What you should do: How many lines of these records hold the string "script"? Reply with the number alone.

Dataset records:

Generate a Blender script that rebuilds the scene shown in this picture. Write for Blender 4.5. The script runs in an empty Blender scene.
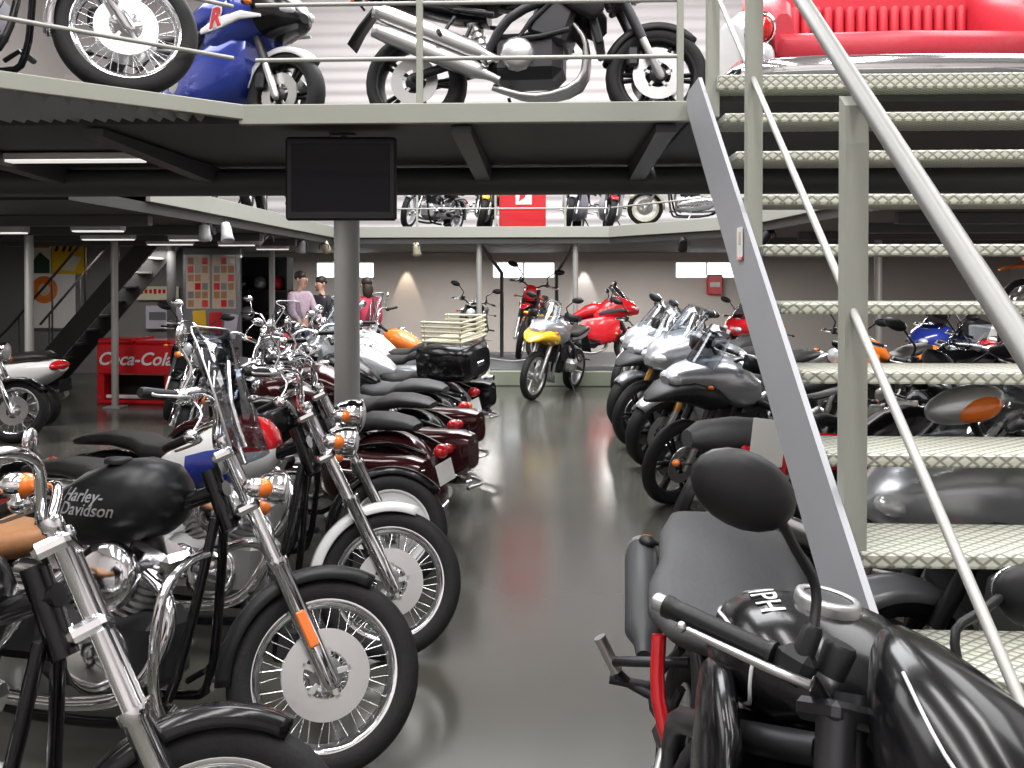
import bpy, math, random
from mathutils import Matrix, Vector
random.seed(7)
SC = bpy.context.scene
COL = SC.collection
PI = math.pi
R_ = math.radians

# ------------------------------------------------------------------ materials
def mat(name, col, metal=0.0, rough=0.5, coat=0.0, emit=0.0, spec=0.5):
    m = bpy.data.materials.new(name); m.use_nodes = True
    b = m.node_tree.nodes['Principled BSDF']
    b.inputs['Base Color'].default_value = (*col, 1)
    b.inputs['Metallic'].default_value = metal
    b.inputs['Roughness'].default_value = rough
    b.inputs['Coat Weight'].default_value = coat
    b.inputs['Coat Roughness'].default_value = 0.05
    b.inputs['Specular IOR Level'].default_value = spec
    if emit:
        b.inputs['Emission Color'].default_value = (*col, 1)
        b.inputs['Emission Strength'].default_value = emit
    return m

def noisy(m, scale=8.0, amt=0.25, bump=0.0, rough=None):
    """procedural wear: noise drives base colour a little, bump optionally"""
    nt = m.node_tree; b = nt.nodes['Principled BSDF']
    col = list(b.inputs['Base Color'].default_value)
    tc = nt.nodes.new('ShaderNodeTexCoord'); n = nt.nodes.new('ShaderNodeTexNoise')
    n.inputs['Scale'].default_value = scale; n.inputs['Detail'].default_value = 6
    nt.links.new(tc.outputs['Object'], n.inputs['Vector'])
    mx = nt.nodes.new('ShaderNodeMix'); mx.data_type = 'RGBA'
    mx.inputs[6].default_value = (*[c*(1-amt) for c in col[:3]], 1)
    mx.inputs[7].default_value = (*[min(1, c*(1+amt)) for c in col[:3]], 1)
    nt.links.new(n.outputs['Fac'], mx.inputs[0]); nt.links.new(mx.outputs[2], b.inputs['Base Color'])
    if bump:
        bp = nt.nodes.new('ShaderNodeBump'); bp.inputs['Strength'].default_value = bump
        bp.inputs['Distance'].default_value = 0.01
        nt.links.new(n.outputs['Fac'], bp.inputs['Height']); nt.links.new(bp.outputs['Normal'], b.inputs['Normal'])
    if rough:
        mr = nt.nodes.new('ShaderNodeMapRange'); mr.inputs[3].default_value = rough[0]; mr.inputs[4].default_value = rough[1]
        nt.links.new(n.outputs['Fac'], mr.inputs[0]); nt.links.new(mr.outputs[0], b.inputs['Roughness'])
    return m

def wavebump(m, axis, scale, strength, dist=0.02, prof='SIN'):
    nt = m.node_tree; b = nt.nodes['Principled BSDF']
    tc = nt.nodes.new('ShaderNodeTexCoord'); w = nt.nodes.new('ShaderNodeTexWave')
    w.bands_direction = axis; w.wave_profile = prof; w.inputs['Scale'].default_value = scale
    nt.links.new(tc.outputs['Object'], w.inputs['Vector'])
    bp = nt.nodes.new('ShaderNodeBump'); bp.inputs['Strength'].default_value = strength; bp.inputs['Distance'].default_value = dist
    nt.links.new(w.outputs['Fac'], bp.inputs['Height']); nt.links.new(bp.outputs['Normal'], b.inputs['Normal'])
    return m

def clear(name, tint, fac=0.12, rough=0.03):
    m = bpy.data.materials.new(name); m.use_nodes = True; nt = m.node_tree; nt.nodes.clear()
    o = nt.nodes.new('ShaderNodeOutputMaterial'); t = nt.nodes.new('ShaderNodeBsdfTransparent'); g = nt.nodes.new('ShaderNodeBsdfGlossy')
    x = nt.nodes.new('ShaderNodeMixShader'); x.inputs[0].default_value = fac
    t.inputs[0].default_value = (*tint, 1); g.inputs['Roughness'].default_value = rough
    nt.links.new(t.outputs[0], x.inputs[1]); nt.links.new(g.outputs[0], x.inputs[2]); nt.links.new(x.outputs[0], o.inputs[0])
    return m

def plate_mat(name):
    """embossed aluminium tread plate: diamond lattice of grooves"""
    m = mat(name, (0.62, 0.63, 0.53), 0.15, 0.42); nt = m.node_tree; b = nt.nodes['Principled BSDF']
    L = nt.links.new
    tc = nt.nodes.new('ShaderNodeTexCoord'); sx = nt.nodes.new('ShaderNodeSeparateXYZ'); L(tc.outputs['Object'], sx.inputs[0])
    def mth(op, a, b_=None):
        n = nt.nodes.new('ShaderNodeMath'); n.operation = op
        for i, q in enumerate((a, b_)):
            if q is None: continue
            if isinstance(q, (int, float)): n.inputs[i].default_value = q
            else: L(q, n.inputs[i])
        return n.outputs[0]
    u = mth('MULTIPLY', sx.outputs[0], 75.0); yz = mth('ADD', sx.outputs[1], sx.outputs[2]); v = mth('MULTIPLY', yz, 95.0)
    p = mth('ABSOLUTE', mth('SINE', mth('ADD', u, v))); q = mth('ABSOLUTE', mth('SINE', mth('SUBTRACT', u, v)))
    mn = mth('MINIMUM', p, q)
    cr = nt.nodes.new('ShaderNodeValToRGB')
    cr.color_ramp.elements[0].position = 0.22; cr.color_ramp.elements[0].color = (0.27, 0.28, 0.24, 1)
    cr.color_ramp.elements[1].position = 0.55; cr.color_ramp.elements[1].color = (0.66, 0.67, 0.58, 1)
    L(mn, cr.inputs[0]); L(cr.outputs[0], b.inputs['Base Color'])
    bp = nt.nodes.new('ShaderNodeBump'); bp.inputs['Strength'].default_value = 0.5; bp.inputs['Distance'].default_value = 0.004
    L(mn, bp.inputs['Height']); L(bp.outputs['Normal'], b.inputs['Normal'])
    return m

M = dict(
    chrome=mat('chrome', (0.86, 0.86, 0.88), 1, 0.10), steel=mat('brushed_steel', (0.62, 0.62, 0.62), 1, 0.32),
    alu=mat('cast_aluminium', (0.55, 0.55, 0.55), 0.9, 0.38), darkmetal=mat('dark_metal', (0.05, 0.05, 0.055), 0.7, 0.4),
    black=mat('black_gloss_paint', (0.005, 0.005, 0.006), 0, 0.20, 0.12, spec=0.35), matte=mat('black_matte_paint', (0.008, 0.009, 0.010), 0.1, 0.36, spec=0.4),
    plastic=mat('black_plastic', (0.012, 0.0125, 0.0135), 0, 0.42, spec=0.35), greyplastic=mat('grey_plastic', (0.055, 0.058, 0.062), 0, 0.45, spec=0.35),
    rubber=noisy(mat('tyre_rubber', (0.016, 0.016, 0.0165), 0, 0.62, spec=0.3), 60, 0.3, 0.2),
    leather=noisy(mat('black_leather', (0.018, 0.017, 0.017), 0, 0.5, spec=0.35), 90, 0.25, 0.25),
    greyseat=noisy(mat('grey_seat_vinyl', (0.065, 0.067, 0.071), 0, 0.55, spec=0.35), 60, 0.12, 0.15),
    tan=noisy(mat('tan_leather', (0.42, 0.20, 0.09), 0, 0.5), 30, 0.25, 0.2),
    orange=mat('orange_lens', (0.9, 0.20, 0.02), 0, 0.2, 0.5), redlens=mat('red_lens', (0.65, 0.01, 0.015), 0, 0.15, 0.6),
    lens=mat('clear_lens', (0.75, 0.78, 0.8), 0.3, 0.08, 0.5), white=mat('white_paint', (0.80, 0.81, 0.82), 0, 0.22, 0.5),
    red=mat('red_paint', (0.62, 0.012, 0.02), 0, 0.22, 0.6), darkred=mat('maroon_paint', (0.055, 0.010, 0.012), 0.2, 0.16, 0.8),
    blue=mat('blue_paint', (0.025, 0.05, 0.34), 0.2, 0.2, 0.6), silver=mat('silver_paint', (0.50, 0.52, 0.55), 0.6, 0.28, 0.4),
    grey=mat('grey_paint', (0.22, 0.23, 0.25), 0.4, 0.3, 0.4), yellow=mat('yellow_paint', (0.85, 0.50, 0.01), 0, 0.25, 0.5),
    green=mat('dark_green_paint', (0.02, 0.06, 0.04), 0.2, 0.22, 0.6), orangep=mat('orange_paint', (0.8, 0.2, 0.02), 0, 0.25, 0.5),
    cream=mat('cream_paint', (0.72, 0.68, 0.50), 0, 0.3, 0.3), teal=mat('teal_paint', (0.22, 0.55, 0.55), 0, 0.3, 0.4),
    lilac=mat('pale_lilac_paint', (0.62, 0.58, 0.70), 0, 0.3, 0.3), beige=mat('beige_paint', (0.66, 0.52, 0.40), 0, 0.35, 0.3),
    gold=mat('gold_anodised', (0.75, 0.42, 0.10), 0.9, 0.28), mirrorglass=mat('mirror_glass', (0.8, 0.82, 0.85), 1, 0.03),
    shield=clear('clear_screen', (0.80, 0.82, 0.84), 0.10), smoke=clear('smoked_screen', (0.55, 0.57, 0.6), 0.13),
    pane=clear('window_glass', (0.97, 0.98, 1.0), 0.04),
    plate=plate_mat('tread_plate'),
    frame_paint=noisy(mat('painted_steel', (0.36, 0.37, 0.325), 0, 0.5), 5, 0.05),
    stringer=noisy(mat('stringer_grey_paint', (0.36, 0.37, 0.40), 0, 0.45), 4, 0.05),
    rail=mat('galvanised_rail', (0.42, 0.42, 0.40), 0.3, 0.45), handrail=mat('brushed_handrail', (0.24, 0.24, 0.235), 0.4, 0.42),
    pipe=noisy(mat('dark_grey_steel', (0.085, 0.088, 0.088), 0.1, 0.5), 3, 0.12),
    column=noisy(mat('grey_column_paint', (0.42, 0.425, 0.42), 0, 0.45), 3, 0.06),
    paper=mat('white_paper', (0.82, 0.82, 0.80), 0, 0.7), screen=mat('dark_screen', (0.008, 0.008, 0.012), 0, 0.06, spec=0.12),
    skin=noisy(mat('skin', (0.60, 0.36, 0.27), 0, 0.55), 20, 0.08), darkhair=noisy(mat('dark_hair', (0.035, 0.02, 0.014), 0, 0.5), 40, 0.4),
    lampglow=mat('lamp_diffuser', (1.0, 0.98, 0.94), 0, 0.4, emit=0.75),
)

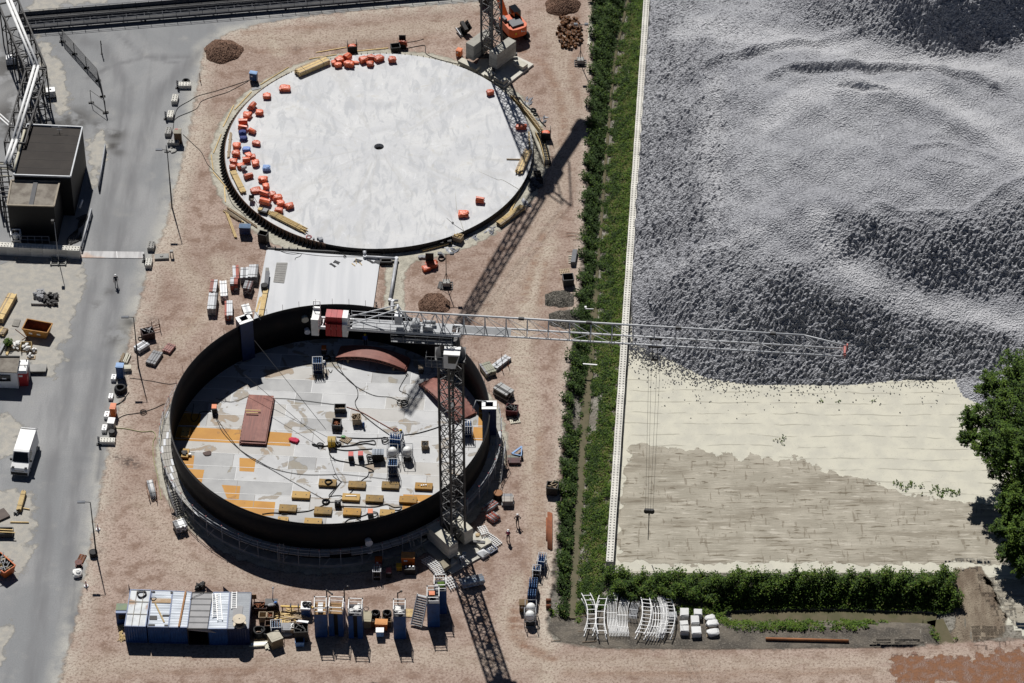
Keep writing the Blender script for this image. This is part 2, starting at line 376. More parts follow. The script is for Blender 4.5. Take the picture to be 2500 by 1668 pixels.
trk = lines([([(1195,1440),(1180,1400),(1205,1380)],.6,.9),([(1175,1420),(1180,1460),(1210,1490),(1270,1510)],.7,1.),([(1240,1320),(1243,1200),(1238,1080),(1240,1000)],.55,.7),([(1210,1340),(1225,1180),(1230,1060)],.5,.5),
   ([(1300,1000),(1295,1060),(1288,1120)],.5,.8),([(1200,690),(1230,590),(1245,540)],.6,.8),([(1240,700),(1252,600)],.5,.7),([(1290,330),(1295,280),(1285,220),(1250,150),(1180,110)],.7,.7),([(1330,90),(1310,160),(1330,240)],.6,.6),
   ([(300,1548),(600,1535),(900,1540)],.5,.5),([(1300,1545),(1600,1548),(2000,1540)],.6,.6),([(600,120),(800,105),(1000,85)],.6,.5),([(420,760),(470,700),(500,640)],.8,.5),([(560,75),(740,60)],.5,.6)])
yst = spots([(295,1060,.75,1.2),(270,1050,.5,1),(313,1068,.5,1),(680,112,.5,.7),(425,455,.5,.6),(350,740,1,.7),(365,800,.9,.7),(330,770,.8,.8),(300,830,.7,.6),(290,1360,.5,.5),(225,1265,.6,.6)])
ydust = lambda P: np.maximum(np.clip(1.15-dseg(P, P2(EDGEL+EDGE[1:]), False)/2.4, 0, 1)*.8, np.clip(1.0-dseg(P, P2(RIGHT[:12]), False)/1.6, 0, 1)*.9)
region("gravel_yard", [P2(yardpoly)], YARD, .012, .5, 2, {'pale': pale, 'track': trk, 'stain': yst, 'dust': ydust})

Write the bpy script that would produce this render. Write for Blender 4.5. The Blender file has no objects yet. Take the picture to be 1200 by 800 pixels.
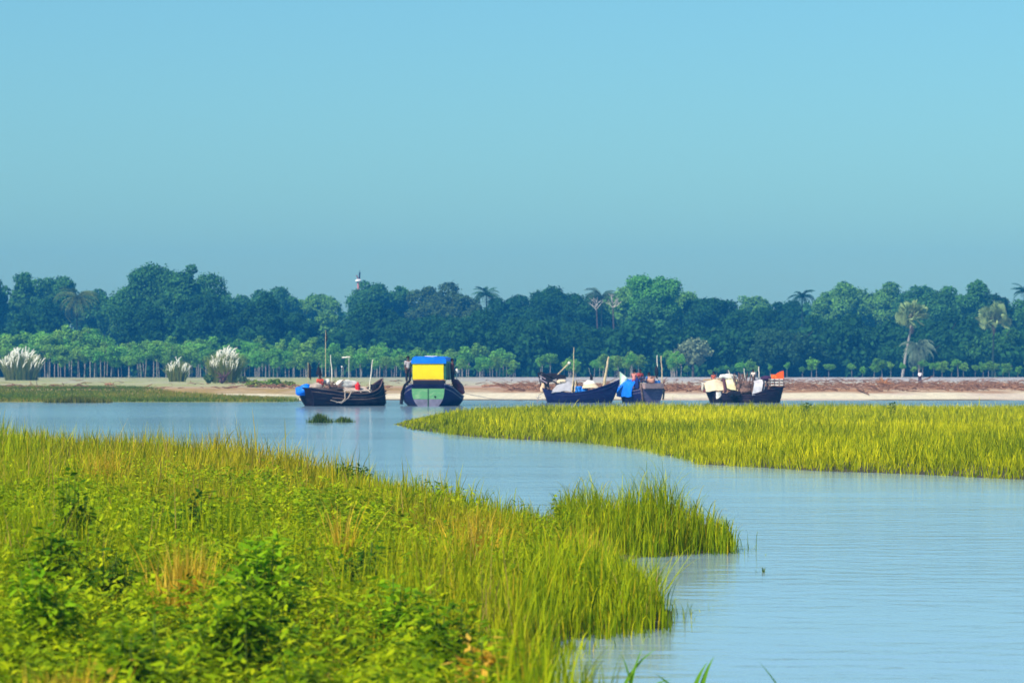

Expected answer: 3